Neue Anforderungen bei Instandsetzung von elektrisch angetriebenen Kfz
Besonders betroffen sind Beschäftigte im Bereich Kfz-Reparatur und -Instandsetzung durch die Umstellung von klassischer Verbrennungstechnik auf elektrisch angetriebene Fahrzeuge. In den dort vorhandenen elektrischen Antriebssträngen gibt es Komponenten zur Energiespeicherung (z. B. Lithium-Ionen-Akkumulatoren, Brennstoffzellen, Pufferkondensatoren), der Energieübertragung (z. B. Zwischenkreis-Stromschienen, Leistungsleitungen), der Energiewandlung (z. B. Frequenz- und Wechselrichter) sowie der Aktuatorik (z. B. Radnabenmotoren). An allen der hier beispielhaft aufgeführten Antriebssystemkomponenten können Spannungen deutlich oberhalb konventioneller Kfz-Bordnetze (bis 30 V AC/60 V DC) auftreten. Um diesen Gefährdungsbereich abzugrenzen, wurde in der Branche Elektromobilität der sog. Hochvoltbereich eingeführt, welcher Spannungen < 30 V AC bis ≤ 1 000 V AC und > 60 V DC bis ≤ 1 500 V DC umfasst (vgl. DGUV Information 200 005: Qualifizierung für Arbeiten an Fahrzeugen mit Hochvoltsystemen).

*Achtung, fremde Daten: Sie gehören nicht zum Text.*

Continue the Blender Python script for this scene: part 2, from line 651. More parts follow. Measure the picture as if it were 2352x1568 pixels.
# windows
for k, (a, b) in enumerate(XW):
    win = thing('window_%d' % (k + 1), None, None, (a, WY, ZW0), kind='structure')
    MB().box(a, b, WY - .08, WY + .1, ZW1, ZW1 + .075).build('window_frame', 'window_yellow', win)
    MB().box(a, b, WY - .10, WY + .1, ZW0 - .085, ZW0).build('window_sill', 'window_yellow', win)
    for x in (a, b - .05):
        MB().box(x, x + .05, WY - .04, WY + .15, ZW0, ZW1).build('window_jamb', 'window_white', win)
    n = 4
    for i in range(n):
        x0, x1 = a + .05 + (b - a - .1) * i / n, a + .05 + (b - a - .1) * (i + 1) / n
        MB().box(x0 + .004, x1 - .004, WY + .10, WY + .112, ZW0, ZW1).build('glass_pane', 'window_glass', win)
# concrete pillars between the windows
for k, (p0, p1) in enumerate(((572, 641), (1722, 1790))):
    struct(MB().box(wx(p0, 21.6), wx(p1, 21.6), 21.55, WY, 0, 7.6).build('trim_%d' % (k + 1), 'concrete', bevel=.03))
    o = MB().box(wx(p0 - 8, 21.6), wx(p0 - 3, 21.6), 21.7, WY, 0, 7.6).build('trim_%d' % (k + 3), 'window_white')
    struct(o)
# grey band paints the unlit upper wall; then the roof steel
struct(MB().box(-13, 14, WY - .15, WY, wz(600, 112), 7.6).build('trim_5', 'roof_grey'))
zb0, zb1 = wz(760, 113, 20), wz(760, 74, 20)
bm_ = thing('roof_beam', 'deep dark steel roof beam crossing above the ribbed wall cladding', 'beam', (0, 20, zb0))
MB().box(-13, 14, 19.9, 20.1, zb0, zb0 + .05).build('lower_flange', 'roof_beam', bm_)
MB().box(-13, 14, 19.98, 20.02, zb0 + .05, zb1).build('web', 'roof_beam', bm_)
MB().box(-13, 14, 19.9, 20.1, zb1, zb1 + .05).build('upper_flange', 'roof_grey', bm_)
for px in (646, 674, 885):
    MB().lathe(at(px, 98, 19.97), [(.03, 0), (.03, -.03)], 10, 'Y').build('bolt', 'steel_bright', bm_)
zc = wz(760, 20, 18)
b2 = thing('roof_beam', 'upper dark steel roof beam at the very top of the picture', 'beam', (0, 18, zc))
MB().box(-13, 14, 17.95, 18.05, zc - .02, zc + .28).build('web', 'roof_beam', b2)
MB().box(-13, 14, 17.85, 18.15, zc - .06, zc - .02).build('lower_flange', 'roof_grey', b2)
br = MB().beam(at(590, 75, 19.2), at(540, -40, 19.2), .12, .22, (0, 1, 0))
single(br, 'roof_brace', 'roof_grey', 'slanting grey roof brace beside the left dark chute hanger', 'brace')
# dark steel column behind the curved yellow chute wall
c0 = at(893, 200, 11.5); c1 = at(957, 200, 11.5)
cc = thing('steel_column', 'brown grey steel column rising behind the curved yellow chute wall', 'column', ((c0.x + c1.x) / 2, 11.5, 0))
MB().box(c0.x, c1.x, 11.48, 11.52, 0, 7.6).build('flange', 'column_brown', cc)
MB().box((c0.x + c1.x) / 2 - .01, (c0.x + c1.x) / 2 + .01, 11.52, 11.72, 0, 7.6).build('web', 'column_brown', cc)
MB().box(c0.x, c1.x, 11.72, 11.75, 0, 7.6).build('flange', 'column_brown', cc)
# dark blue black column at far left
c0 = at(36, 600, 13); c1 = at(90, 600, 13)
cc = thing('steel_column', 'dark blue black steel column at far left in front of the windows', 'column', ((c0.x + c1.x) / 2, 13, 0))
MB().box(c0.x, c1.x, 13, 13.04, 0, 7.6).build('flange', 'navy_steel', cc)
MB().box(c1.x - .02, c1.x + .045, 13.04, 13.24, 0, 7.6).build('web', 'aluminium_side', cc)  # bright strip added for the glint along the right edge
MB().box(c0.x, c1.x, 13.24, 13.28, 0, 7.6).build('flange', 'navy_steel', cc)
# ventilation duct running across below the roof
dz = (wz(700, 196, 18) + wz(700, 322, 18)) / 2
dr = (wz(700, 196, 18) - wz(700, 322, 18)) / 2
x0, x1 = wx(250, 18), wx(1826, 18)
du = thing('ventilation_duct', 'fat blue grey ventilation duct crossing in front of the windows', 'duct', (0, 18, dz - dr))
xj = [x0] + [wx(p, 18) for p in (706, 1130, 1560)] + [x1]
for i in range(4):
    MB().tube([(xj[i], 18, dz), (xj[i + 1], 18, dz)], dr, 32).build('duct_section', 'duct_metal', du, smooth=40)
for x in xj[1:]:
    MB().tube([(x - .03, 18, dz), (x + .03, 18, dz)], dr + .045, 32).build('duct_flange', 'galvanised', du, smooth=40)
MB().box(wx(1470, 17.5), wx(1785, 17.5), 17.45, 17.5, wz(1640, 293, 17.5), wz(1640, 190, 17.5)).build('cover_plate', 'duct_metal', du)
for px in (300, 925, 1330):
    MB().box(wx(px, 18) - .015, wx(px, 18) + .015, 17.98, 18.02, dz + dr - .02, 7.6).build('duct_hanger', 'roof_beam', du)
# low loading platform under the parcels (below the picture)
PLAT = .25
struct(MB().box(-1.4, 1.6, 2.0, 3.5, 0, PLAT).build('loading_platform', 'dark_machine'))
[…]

Reparatur-, Prüf- und Instandsetzungsarbeiten an solchen Antriebskomponenten dürfen nur von fachkundigen Personen für Arbeiten an Hochvoltsystemen oder von fachkundig unterwiesenen Personen unter Aufsicht und Leitung einer fachkundigen Person für Arbeiten an Hochvoltsystemen durchgeführt werden (vgl. DGUV Regel 109-009: Fahrzeuginstandhaltung, Abschnitt 7.1). Anhand Abbildung 2-2 kann die erforderliche Qualifikation für Arbeiten an Fahrzeugen mit Hochvoltsystemen ermittelt werden.

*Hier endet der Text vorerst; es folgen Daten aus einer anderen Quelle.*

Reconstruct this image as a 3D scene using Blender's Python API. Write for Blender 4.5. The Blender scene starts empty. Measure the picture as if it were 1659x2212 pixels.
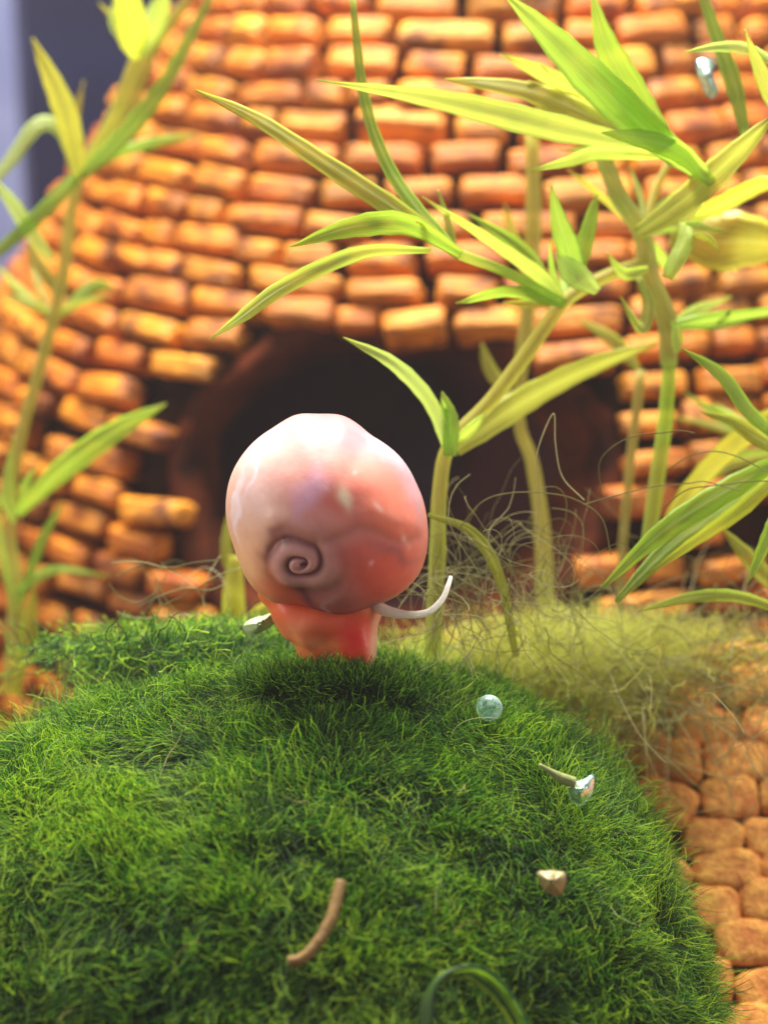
import bpy, bmesh, math, random
import numpy as np
from mathutils import Vector, Matrix, noise

# ------------------------------------------------------------------ camera, light, exposure
S = bpy.context.scene
COL = S.collection
S.unit_settings.system = 'METRIC'
S.unit_settings.scale_length = 0.01          # one unit is a centimetre
PITCH = math.radians(17)
CAM = Vector((0, 0, 7.5)); LENS = 89.0; K = 36.0 / LENS
cd = bpy.data.cameras.new('camera'); cam = bpy.data.objects.new('camera', cd); COL.objects.link(cam)
cam.location = CAM; cam.rotation_euler = (math.radians(90) - PITCH, 0, 0)
cd.lens = LENS; cd.sensor_fit = 'HORIZONTAL'; cd.sensor_width = 36
cd.clip_start = .1; cd.clip_end = 500
cd.dof.use_dof = True; cd.dof.focus_distance = 9.5; cd.dof.aperture_fstop = 0.5
S.camera = cam
W = bpy.data.worlds.new('World'); S.world = W; W.use_nodes = True
W.node_tree.nodes['Background'].inputs[0].default_value = (.75, .82, 1, 1)
W.node_tree.nodes['Background'].inputs[1].default_value = .25
def lamp(name, loc, target, size, sy, power, color):
    l = bpy.data.lights.new(name, 'AREA'); l.shape = 'RECTANGLE'; l.size = size; l.size_y = sy; l.energy = power; l.color = color
    o = bpy.data.objects.new(name, l); COL.objects.link(o); o.location = loc
    o.rotation_euler = (Vector(target) - Vector(loc)).to_track_quat('-Z', 'Y').to_euler(); return o
lamp('tank_lamp', (-.5, 16.0, 19), (-.5, 12.5, 3), 12, 3.0, 13000, (1, .95, .84))
lamp('left_fill', (-16, 6.5, 9), (0, 11, 3), 8, 7, 1600, (1, .95, .86))  # added fill light from the left, no window known there
lamp('right_fill', (16, 7, 9), (0, 11, 3), 8, 7, 1150, (1, .95, .86))  # weaker fill added on the right, likewise without a real source
S.view_settings.view_transform = 'Standard'; S.view_settings.look = 'None'
S.view_settings.exposure = 0.0; S.view_settings.gamma = 1
S.render.engine = 'CYCLES'
S.cycles.max_bounces = 8; S.cycles.transparent_max_bounces = 12
S.cycles.use_denoising = True

RIGHT = Vector((1, 0, 0)); FWD = Vector((0, math.cos(PITCH), -math.sin(PITCH))); UP = Vector((0, math.sin(PITCH), math.cos(PITCH)))
def at(x, y, d):
    """point seen at (x, y) of the 1659 wide photograph, d centimetres away"""
    x, y, d = float(x), float(y), float(d)
    return CAM + d * (FWD + RIGHT * ((x - 829.5) / 1659 * K) + UP * ((1106 - y) / 1659 * K))
def project(p):
    q = Vector(p) - CAM; d = q.dot(FWD)
    return q.dot(RIGHT) / d / K * 1659 + 829.5, 1106 - q.dot(UP) / d / K * 1659, d
def pxcm(d): return 1659 / (K * d)

random.seed(7); rng = np.random.default_rng(7)
def tag(o, label=None, cat=None, group=None, kind=None):
    if label: o['label'] = label
    if cat: o['category'] = cat
    if group: o['group'] = group
    if kind: o['kind'] = kind
    return o
def empty(name, loc):
    o = bpy.data.objects.new(name, None); COL.objects.link(o); o.location = loc; o.empty_display_size = .2
    return o
def link(name, me, mat=None, parent=None):
    o = bpy.data.objects.new(name, me); COL.objects.link(o)
    if mat and not me.materials: me.materials.append(mat)
    if parent:
        o.parent = parent; o.matrix_parent_inverse = Matrix.Translation(parent.location).inverted()
    return o
def mesh(name, V, F, smooth=True):
    me = bpy.data.meshes.new(name); me.from_pydata([tuple(v) for v in V], [], F); me.update()
    if smooth: me.polygons.foreach_set('use_smooth', [True] * len(me.polygons))
    return me

# ------------------------------------------------------------------ materials
def srgb(r, g, b):
    f = lambda c: ((c / 255 + .055) / 1.055) ** 2.4 if c > 10 else c / 255 / 12.92
    return (f(r), f(g), f(b), 1)
class M:
    def __init__(s, name):
        s.m = bpy.data.materials.new(name); s.m.use_nodes = True; s.t = s.m.node_tree; s.t.nodes.clear()
        s.out = s.t.nodes.new('ShaderNodeOutputMaterial')
    def n(s, typ, **kw):
        x = s.t.nodes.new(typ)
        for k, v in kw.items():
            if k.startswith('i_'):
                x.inputs[k[2:].replace('_', ' ')].default_value = v
            else: setattr(x, k, v)
        return x
    def l(s, a, b): s.t.links.new(a, b)
    def noise(s, scale, detail=4, vec=None, rough=.6):
        x = s.n('ShaderNodeTexNoise', i_Scale=scale, i_Detail=detail, i_Roughness=rough)
        if vec: s.l(vec, x.inputs['Vector'])
        return x.outputs['Fac']
    def ramp(s, fac, stops):
        x = s.n('ShaderNodeValToRGB'); e = x.color_ramp.elements
        while len(e) < len(stops): e.new(.5)
        for i, (p, c) in enumerate(stops): e[i].position = p; e[i].color = c
        s.l(fac, x.inputs['Fac']); return x.outputs['Color']
    def mix(s, fac, a, b, mode='MIX'):
        x = s.n('ShaderNodeMix', data_type='RGBA', blend_type=mode)
        for v, i in ((fac, 0), (a, 6), (b, 7)):
            if hasattr(v, 'links'): s.l(v, x.inputs[i])
            else: x.inputs[i].default_value = v
        return x.outputs[2]
    def math(s, op, a, b=0.0):
        x = s.n('ShaderNodeMath', operation=op)
        for i, v in enumerate((a, b)):
            if hasattr(v, 'links'): s.l(v, x.inputs[i])
            else: x.inputs[i].default_value = v
        return x.outputs[0]
    def bump(s, h, strength, dist=.02):
        x = s.n('ShaderNodeBump', i_Strength=strength, i_Distance=dist); s.l(h, x.inputs['Height']); return x.outputs['Normal']
    def principled(s, col, rough=.5, normal=None, **kw):
        p = s.n('ShaderNodeBsdfPrincipled')
        if hasattr(col, 'links'): s.l(col, p.inputs['Base Color'])
        else: p.inputs['Base Color'].default_value = col
        if hasattr(rough, 'links'): s.l(rough, p.inputs['Roughness'])
        else: p.inputs['Roughness'].default_value = rough
        if normal: s.l(normal, p.inputs['Normal'])
        for k, v in kw.items(): p.inputs[k.replace('_', ' ')].default_value = v
        return p.outputs['BSDF']
    def done(s, sh): s.l(sh, s.out.inputs['Surface']); return s.m

def mat_brick():
    m = M('glazed brick'); g = m.n('ShaderNodeNewGeometry'); oi = m.n('ShaderNodeObjectInfo')
    pos = g.outputs['Position']
    r = m.math('FRACT', m.math('ADD', oi.outputs['Random'], g.outputs['Random Per Island']))
    base = m.ramp(r, [(0, srgb(204, 96, 14)), (.25, srgb(248, 154, 24)), (.5, srgb(222, 108, 20)), (.75, srgb(255, 172, 40)), (1, srgb(160, 68, 20))])
    st = m.n('ShaderNodeMapping'); st.inputs['Scale'].default_value = (1, 1, 6); m.l(pos, st.inputs['Vector'])
    grain_and_sheen = m.noise(4, 6, st.outputs[0], .7)
    base = m.mix(m.ramp(grain_and_sheen, [(.38, (0, 0, 0, 1)), (.66, (1, 1, 1, 1))]), m.mix(.75, base, srgb(120, 42, 14)), m.mix(.4, base, srgb(255, 182, 70)))  # grain, with highlight bands painted into its light streaks
    big = m.noise(.9, 5, pos)
    base = m.mix(m.ramp(big, [(.52, (0, 0, 0, 1)), (.68, (.6, .6, .6, 1))]), base, srgb(116, 84, 26))
    wear = m.noise(3.4, 5, pos)
    base = m.mix(m.ramp(wear, [(.36, (.8, .8, .8, 1)), (.5, (0, 0, 0, 1))]), base, srgb(86, 36, 24))
    return m.done(m.principled(base, m.ramp(wear, [(.3, (.55,) * 3 + (1,)), (.7, (.28,) * 3 + (1,))]), m.bump(grain_and_sheen, .7, .04), Specular_IOR_Level=.3))
def mat_simple(name, c1, c2, scale, rough=.6, bump=.4, spec=.4):
    m = M(name); g = m.n('ShaderNodeNewGeometry'); f = m.noise(scale, 6, g.outputs['Position'], .65)
    return m.done(m.principled(m.ramp(f, [(.35, c1), (.7, c2)]), rough, m.bump(f, bump, .04), Specular_IOR_Level=spec))
def mat_leaf():
    m = M('leaf tissue'); oi = m.n('ShaderNodeObjectInfo'); uv = m.n('ShaderNodeUVMap'); sep = m.n('ShaderNodeSeparateXYZ')
    m.l(uv.outputs[0], sep.inputs[0]); u, v = sep.outputs[0], sep.outputs[1]
    col = oi.outputs['Color']
    g = m.n('ShaderNodeNewGeometry')
    mp = m.n('ShaderNodeMapping'); mp.inputs['Scale'].default_value = (3, 60, 1); m.l(uv.outputs[0], mp.inputs['Vector'])
    vein = m.noise(1, 3, mp.outputs[0], .5)
    mid = m.math('ABSOLUTE', m.math('SUBTRACT', v, .5))
    midf = m.ramp(mid, [(0.0, (.75,) * 3 + (1,)), (.05, (0, 0, 0, 1))])
    patch = m.noise(3.2, 4, g.outputs['Position'])
    c = m.mix(m.ramp(vein, [(.35, (0, 0, 0, 1)), (.7, (1, 1, 1, 1))]), m.mix(.45, col, (.55, .6, .3, 1), 'MULTIPLY'), m.mix(.25, col, (.9, 1, .5, 1)))
    c = m.mix(m.ramp(patch, [(.45, (0, 0, 0, 1)), (.7, (.6, .6, .6, 1))]), c, m.mix(.6, col, srgb(150, 140, 50)))
    c = m.mix(m.ramp(u, [(.82, (0, 0, 0, 1)), (1, (.7, .7, .7, 1))]), c, srgb(190, 170, 90))
    c = m.mix(midf, c, m.mix(.6, col, (.8, .9, .6, 1)))
    nrm = m.bump(vein, .35, .02)
    p = m.principled(c, .32, nrm, Specular_IOR_Level=.55)
    t = m.n('ShaderNodeBsdfTranslucent'); m.l(m.mix(.6, c, (.95, 1, .25, 1)), t.inputs['Color'])
    s1 = m.n('ShaderNodeMixShader', i_Fac=.6); m.l(p, s1.inputs[1]); m.l(t.outputs[0], s1.inputs[2])
    tr = m.n('ShaderNodeBsdfTransparent'); m.l(m.mix(.6, (1, 1, 1, 1), col), tr.inputs['Color'])
    s2 = m.n('ShaderNodeMixShader'); m.l(m.ramp(vein, [(.3, (.6,) * 3 + (1,)), (.7, (.26,) * 3 + (1,))]), s2.inputs[0]); m.l(s1.outputs[0], s2.inputs[1]); m.l(tr.outputs[0], s2.inputs[2])
    return m.done(s2.outputs[0])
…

Im Gegensatz hierzu fallen elektrische Betriebsmittel in Kfz-An- und Aufbaugeräten (z. B. elektrische, drehzahlgeregelte Seilwinden) in den Anwendungsbereich der Maschinenrichtlinie. Elektrotechnische Arbeiten an solchen Komponenten dürfen nach DGUV Vorschrift 3 nur von Personen durchgeführt werden, die aufgrund ihrer fachlichen Ausbildung, Kenntnisse und beruflichen Erfahrungen sowie Kenntnis der einschlägigen Bestimmungen die ihnen übertragenen Arbeiten beurteilen und mögliche Gefahren erkennen können, wie z. B. eine Elektrofachkraft (vgl. DGUV Regel 109-009: Fahrzeuginstandhaltung, Abschnitt 7.1).